What to work on:
Repeat the lines of the data that follow, please, starting at the first and stopping after the one with "sc.view_settings.exposure = 0.85;".

━━ Collected data

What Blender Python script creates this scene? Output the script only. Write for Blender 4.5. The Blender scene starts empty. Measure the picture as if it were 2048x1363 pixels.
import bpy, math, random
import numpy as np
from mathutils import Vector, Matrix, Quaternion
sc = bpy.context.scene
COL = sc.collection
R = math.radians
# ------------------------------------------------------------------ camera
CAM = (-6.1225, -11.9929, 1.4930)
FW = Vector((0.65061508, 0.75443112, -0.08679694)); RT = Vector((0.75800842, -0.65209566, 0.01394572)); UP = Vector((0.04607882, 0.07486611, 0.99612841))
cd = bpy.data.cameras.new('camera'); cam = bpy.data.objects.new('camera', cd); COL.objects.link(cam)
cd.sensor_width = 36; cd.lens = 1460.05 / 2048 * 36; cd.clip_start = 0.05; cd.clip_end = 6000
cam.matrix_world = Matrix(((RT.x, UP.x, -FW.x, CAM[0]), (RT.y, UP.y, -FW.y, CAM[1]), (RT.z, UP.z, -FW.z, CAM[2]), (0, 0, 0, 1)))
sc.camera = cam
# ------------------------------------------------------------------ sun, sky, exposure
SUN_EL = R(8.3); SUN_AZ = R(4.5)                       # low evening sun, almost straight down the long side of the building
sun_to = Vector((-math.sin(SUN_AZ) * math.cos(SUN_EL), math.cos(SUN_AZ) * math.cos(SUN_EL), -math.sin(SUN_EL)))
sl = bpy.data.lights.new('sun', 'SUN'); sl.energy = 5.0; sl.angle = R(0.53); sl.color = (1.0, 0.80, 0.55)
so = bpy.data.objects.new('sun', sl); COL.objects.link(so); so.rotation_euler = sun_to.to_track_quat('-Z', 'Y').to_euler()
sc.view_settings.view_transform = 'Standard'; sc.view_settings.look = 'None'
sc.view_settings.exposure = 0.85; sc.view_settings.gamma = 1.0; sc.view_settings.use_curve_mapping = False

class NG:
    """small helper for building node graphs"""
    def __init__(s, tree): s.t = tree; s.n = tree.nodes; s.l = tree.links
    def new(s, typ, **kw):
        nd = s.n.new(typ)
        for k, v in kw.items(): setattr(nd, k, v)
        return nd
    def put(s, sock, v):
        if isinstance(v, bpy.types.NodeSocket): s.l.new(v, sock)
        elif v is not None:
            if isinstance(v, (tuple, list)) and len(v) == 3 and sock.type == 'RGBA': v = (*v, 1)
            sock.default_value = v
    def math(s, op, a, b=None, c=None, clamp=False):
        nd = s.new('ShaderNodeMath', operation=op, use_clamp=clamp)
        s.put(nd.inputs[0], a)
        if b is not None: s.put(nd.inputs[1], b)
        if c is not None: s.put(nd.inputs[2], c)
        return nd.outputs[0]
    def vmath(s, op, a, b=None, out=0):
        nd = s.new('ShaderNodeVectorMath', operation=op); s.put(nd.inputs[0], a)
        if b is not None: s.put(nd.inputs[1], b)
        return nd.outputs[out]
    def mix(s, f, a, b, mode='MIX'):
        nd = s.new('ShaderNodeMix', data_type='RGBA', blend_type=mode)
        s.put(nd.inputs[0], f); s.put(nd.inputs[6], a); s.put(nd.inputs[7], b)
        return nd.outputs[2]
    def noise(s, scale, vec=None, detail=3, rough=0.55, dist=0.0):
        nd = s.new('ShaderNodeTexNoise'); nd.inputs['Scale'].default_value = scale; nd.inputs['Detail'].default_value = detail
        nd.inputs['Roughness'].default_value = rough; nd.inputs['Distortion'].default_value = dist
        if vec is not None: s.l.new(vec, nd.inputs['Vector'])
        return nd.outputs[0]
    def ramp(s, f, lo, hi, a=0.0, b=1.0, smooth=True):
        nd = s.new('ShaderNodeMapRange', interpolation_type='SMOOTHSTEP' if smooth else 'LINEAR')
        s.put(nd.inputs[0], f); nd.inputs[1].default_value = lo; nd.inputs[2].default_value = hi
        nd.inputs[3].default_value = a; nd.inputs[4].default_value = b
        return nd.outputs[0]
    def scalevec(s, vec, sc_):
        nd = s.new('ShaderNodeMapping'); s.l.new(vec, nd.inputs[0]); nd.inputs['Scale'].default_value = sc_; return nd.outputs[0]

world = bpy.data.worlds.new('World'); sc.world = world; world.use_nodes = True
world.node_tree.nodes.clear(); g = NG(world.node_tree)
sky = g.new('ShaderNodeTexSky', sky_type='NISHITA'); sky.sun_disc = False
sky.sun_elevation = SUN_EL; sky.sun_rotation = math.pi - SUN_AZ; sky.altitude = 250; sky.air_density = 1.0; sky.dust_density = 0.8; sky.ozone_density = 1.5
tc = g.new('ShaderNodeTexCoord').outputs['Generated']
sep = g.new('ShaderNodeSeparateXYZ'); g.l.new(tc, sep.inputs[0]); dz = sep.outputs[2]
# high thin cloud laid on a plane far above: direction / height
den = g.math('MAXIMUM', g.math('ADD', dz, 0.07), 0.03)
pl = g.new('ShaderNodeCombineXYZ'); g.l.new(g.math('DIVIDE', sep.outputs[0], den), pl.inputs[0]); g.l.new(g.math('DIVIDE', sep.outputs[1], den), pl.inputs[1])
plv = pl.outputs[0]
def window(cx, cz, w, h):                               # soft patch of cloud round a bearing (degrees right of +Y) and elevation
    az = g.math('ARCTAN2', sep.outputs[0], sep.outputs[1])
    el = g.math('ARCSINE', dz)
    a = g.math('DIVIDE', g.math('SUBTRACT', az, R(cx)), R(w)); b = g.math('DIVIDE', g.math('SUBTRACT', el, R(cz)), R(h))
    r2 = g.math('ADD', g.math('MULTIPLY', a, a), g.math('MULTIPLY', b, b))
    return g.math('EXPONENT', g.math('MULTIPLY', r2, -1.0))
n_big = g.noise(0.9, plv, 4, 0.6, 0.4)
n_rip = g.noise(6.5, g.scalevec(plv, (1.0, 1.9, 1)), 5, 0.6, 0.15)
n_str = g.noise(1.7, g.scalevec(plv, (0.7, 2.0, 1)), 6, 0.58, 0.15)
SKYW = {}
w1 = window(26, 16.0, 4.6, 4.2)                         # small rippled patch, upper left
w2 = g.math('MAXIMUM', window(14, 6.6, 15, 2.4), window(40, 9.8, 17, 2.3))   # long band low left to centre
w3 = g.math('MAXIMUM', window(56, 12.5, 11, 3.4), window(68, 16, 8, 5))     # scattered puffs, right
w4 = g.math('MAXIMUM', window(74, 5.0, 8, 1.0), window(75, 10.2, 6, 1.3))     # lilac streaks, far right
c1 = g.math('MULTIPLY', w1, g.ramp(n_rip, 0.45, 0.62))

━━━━

Task output:
What Blender Python script creates this scene? Output the script only. Write for Blender 4.5. The Blender scene starts empty. Measure the picture as if it were 2048x1363 pixels.
import bpy, math, random
import numpy as np
from mathutils import Vector, Matrix, Quaternion
sc = bpy.context.scene
COL = sc.collection
R = math.radians
# ------------------------------------------------------------------ camera
CAM = (-6.1225, -11.9929, 1.4930)
FW = Vector((0.65061508, 0.75443112, -0.08679694)); RT = Vector((0.75800842, -0.65209566, 0.01394572)); UP = Vector((0.04607882, 0.07486611, 0.99612841))
cd = bpy.data.cameras.new('camera'); cam = bpy.data.objects.new('camera', cd); COL.objects.link(cam)
cd.sensor_width = 36; cd.lens = 1460.05 / 2048 * 36; cd.clip_start = 0.05; cd.clip_end = 6000
cam.matrix_world = Matrix(((RT.x, UP.x, -FW.x, CAM[0]), (RT.y, UP.y, -FW.y, CAM[1]), (RT.z, UP.z, -FW.z, CAM[2]), (0, 0, 0, 1)))
sc.camera = cam
# ------------------------------------------------------------------ sun, sky, exposure
SUN_EL = R(8.3); SUN_AZ = R(4.5)                       # low evening sun, almost straight down the long side of the building
sun_to = Vector((-math.sin(SUN_AZ) * math.cos(SUN_EL), math.cos(SUN_AZ) * math.cos(SUN_EL), -math.sin(SUN_EL)))
sl = bpy.data.lights.new('sun', 'SUN'); sl.energy = 5.0; sl.angle = R(0.53); sl.color = (1.0, 0.80, 0.55)
so = bpy.data.objects.new('sun', sl); COL.objects.link(so); so.rotation_euler = sun_to.to_track_quat('-Z', 'Y').to_euler()
sc.view_settings.view_transform = 'Standard'; sc.view_settings.look = 'None'
sc.view_settings.exposure = 0.85; sc.view_settings.gamma = 1.0; sc.view_settings.use_curve_mapping = False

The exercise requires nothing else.